*Problem requirements:* Omit all pictures and transcribe only the lines in the entries below that run from the line with "Recreate this scene as a Blender Python (bpy) script. Use" through the line with "R = math.radians; PI = math.pi".

Scene modeling code data:
[start]

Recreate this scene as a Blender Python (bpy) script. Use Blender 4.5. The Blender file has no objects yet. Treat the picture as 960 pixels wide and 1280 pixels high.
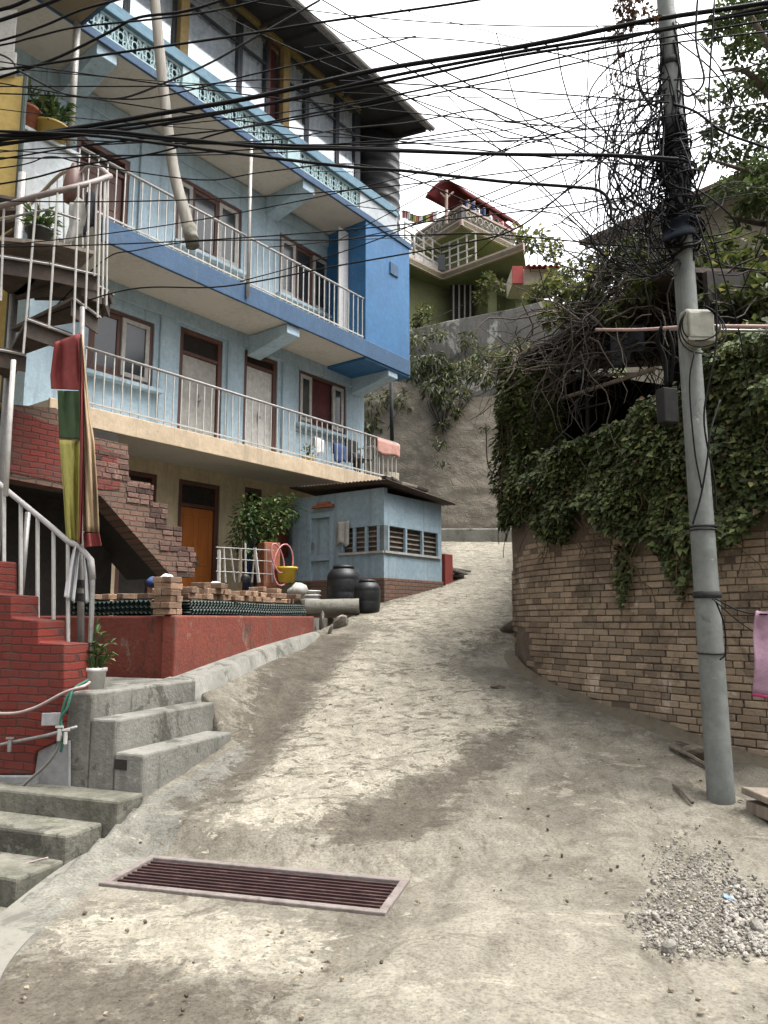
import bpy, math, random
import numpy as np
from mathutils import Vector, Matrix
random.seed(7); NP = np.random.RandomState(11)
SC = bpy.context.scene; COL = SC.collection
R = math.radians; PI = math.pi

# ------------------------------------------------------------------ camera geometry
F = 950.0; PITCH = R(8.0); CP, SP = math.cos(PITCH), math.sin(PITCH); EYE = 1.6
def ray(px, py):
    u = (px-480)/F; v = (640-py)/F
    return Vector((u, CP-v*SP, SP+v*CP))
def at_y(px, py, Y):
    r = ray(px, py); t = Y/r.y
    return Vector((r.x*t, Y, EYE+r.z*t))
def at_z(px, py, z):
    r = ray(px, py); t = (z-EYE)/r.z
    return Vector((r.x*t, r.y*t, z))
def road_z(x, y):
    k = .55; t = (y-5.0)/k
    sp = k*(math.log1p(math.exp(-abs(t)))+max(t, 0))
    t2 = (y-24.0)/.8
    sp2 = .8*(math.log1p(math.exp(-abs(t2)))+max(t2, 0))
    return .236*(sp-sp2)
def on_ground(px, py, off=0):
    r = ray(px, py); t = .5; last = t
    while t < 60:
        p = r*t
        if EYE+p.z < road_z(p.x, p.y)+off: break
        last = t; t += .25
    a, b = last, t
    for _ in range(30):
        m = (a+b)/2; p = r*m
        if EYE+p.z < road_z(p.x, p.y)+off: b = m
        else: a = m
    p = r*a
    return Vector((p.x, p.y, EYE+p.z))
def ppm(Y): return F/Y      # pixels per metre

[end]
[start]

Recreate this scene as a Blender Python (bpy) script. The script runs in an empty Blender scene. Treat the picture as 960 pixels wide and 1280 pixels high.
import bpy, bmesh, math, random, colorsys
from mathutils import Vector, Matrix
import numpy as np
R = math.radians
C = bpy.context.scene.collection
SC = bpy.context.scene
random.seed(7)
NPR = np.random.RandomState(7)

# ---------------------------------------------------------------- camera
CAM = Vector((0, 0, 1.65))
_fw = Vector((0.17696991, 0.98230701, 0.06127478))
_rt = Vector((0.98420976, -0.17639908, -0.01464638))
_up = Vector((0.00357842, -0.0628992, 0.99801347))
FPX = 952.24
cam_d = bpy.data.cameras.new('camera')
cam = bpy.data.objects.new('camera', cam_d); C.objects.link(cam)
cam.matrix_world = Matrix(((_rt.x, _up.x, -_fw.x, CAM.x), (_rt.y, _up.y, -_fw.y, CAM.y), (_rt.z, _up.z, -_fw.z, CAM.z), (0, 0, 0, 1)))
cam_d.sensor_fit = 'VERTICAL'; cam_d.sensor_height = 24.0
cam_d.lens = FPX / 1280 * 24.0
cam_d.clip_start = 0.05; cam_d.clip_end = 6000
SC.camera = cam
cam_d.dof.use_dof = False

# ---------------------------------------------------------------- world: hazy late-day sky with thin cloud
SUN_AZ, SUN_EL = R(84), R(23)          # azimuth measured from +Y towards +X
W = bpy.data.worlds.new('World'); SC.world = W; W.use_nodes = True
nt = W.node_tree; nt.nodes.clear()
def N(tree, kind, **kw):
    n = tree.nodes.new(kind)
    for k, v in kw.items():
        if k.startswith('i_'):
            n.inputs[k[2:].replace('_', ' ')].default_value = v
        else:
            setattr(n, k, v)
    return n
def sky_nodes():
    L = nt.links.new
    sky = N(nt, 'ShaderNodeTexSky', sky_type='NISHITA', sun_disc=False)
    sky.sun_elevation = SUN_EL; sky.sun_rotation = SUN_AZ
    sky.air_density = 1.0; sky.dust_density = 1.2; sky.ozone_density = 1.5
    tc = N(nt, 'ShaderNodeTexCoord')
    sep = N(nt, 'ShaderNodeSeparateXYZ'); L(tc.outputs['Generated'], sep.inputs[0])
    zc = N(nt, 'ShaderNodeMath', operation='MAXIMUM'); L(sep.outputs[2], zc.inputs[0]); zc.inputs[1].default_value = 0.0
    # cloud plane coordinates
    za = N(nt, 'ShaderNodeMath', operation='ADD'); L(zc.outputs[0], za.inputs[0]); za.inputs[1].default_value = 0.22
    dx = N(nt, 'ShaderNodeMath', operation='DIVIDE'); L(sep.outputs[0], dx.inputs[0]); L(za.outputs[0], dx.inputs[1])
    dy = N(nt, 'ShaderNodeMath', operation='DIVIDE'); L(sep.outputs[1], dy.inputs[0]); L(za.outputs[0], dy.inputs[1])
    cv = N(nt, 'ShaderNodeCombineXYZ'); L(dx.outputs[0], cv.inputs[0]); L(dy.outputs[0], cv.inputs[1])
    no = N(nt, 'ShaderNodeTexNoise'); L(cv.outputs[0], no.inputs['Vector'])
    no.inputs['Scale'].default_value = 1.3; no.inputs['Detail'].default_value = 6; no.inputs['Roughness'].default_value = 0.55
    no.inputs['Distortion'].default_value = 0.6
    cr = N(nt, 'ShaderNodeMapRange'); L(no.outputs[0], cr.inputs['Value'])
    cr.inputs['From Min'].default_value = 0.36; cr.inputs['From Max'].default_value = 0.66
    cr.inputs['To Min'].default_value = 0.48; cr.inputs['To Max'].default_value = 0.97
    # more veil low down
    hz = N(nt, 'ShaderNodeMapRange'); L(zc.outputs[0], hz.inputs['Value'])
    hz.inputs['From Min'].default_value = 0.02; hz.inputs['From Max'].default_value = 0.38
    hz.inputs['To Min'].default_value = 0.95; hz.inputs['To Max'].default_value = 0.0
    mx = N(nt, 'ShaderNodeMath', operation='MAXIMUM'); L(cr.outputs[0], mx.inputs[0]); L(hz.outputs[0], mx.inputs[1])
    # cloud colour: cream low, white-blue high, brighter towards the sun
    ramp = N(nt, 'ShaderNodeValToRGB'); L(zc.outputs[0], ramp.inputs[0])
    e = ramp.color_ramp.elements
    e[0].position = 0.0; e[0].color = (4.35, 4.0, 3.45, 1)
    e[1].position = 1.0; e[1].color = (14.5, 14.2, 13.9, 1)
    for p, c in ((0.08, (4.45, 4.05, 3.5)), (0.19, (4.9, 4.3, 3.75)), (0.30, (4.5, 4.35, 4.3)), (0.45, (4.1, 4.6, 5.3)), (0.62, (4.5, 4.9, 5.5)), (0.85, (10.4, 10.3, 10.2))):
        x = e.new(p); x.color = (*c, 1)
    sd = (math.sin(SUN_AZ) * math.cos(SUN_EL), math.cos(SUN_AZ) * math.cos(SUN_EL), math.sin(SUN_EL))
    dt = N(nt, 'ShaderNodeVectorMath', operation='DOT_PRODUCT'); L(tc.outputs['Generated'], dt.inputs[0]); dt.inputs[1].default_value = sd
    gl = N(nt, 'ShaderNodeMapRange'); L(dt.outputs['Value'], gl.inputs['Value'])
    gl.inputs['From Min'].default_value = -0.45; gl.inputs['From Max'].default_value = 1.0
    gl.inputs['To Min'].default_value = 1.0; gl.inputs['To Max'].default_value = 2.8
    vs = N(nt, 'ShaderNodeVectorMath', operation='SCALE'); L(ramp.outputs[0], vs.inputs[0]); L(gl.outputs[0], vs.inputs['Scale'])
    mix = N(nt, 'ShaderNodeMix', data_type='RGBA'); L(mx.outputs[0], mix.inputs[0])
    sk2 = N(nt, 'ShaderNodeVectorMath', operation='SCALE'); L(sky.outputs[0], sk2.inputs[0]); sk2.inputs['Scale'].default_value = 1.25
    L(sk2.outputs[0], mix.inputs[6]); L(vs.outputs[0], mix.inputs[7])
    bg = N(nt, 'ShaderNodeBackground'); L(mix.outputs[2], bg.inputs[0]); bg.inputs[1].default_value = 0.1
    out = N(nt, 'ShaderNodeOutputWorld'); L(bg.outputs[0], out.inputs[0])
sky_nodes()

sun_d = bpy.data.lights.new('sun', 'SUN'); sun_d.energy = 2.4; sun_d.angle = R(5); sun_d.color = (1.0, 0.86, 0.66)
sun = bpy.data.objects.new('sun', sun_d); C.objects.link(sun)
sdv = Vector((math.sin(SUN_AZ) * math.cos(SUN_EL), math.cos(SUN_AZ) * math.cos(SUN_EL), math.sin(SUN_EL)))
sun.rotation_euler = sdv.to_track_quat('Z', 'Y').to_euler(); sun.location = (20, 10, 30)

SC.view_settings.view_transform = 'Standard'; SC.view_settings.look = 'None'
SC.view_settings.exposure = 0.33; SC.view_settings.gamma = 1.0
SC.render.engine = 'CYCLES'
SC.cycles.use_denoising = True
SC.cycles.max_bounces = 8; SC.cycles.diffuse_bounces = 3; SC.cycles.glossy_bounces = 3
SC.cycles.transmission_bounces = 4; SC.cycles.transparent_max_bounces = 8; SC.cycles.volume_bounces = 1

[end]

*Result of this task:*
Recreate this scene as a Blender Python (bpy) script. Use Blender 4.5. The Blender file has no objects yet. Treat the picture as 960 pixels wide and 1280 pixels high.
import bpy, math, random
import numpy as np
from mathutils import Vector, Matrix
random.seed(7); NP = np.random.RandomState(11)
SC = bpy.context.scene; COL = SC.collection
R = math.radians; PI = math.pi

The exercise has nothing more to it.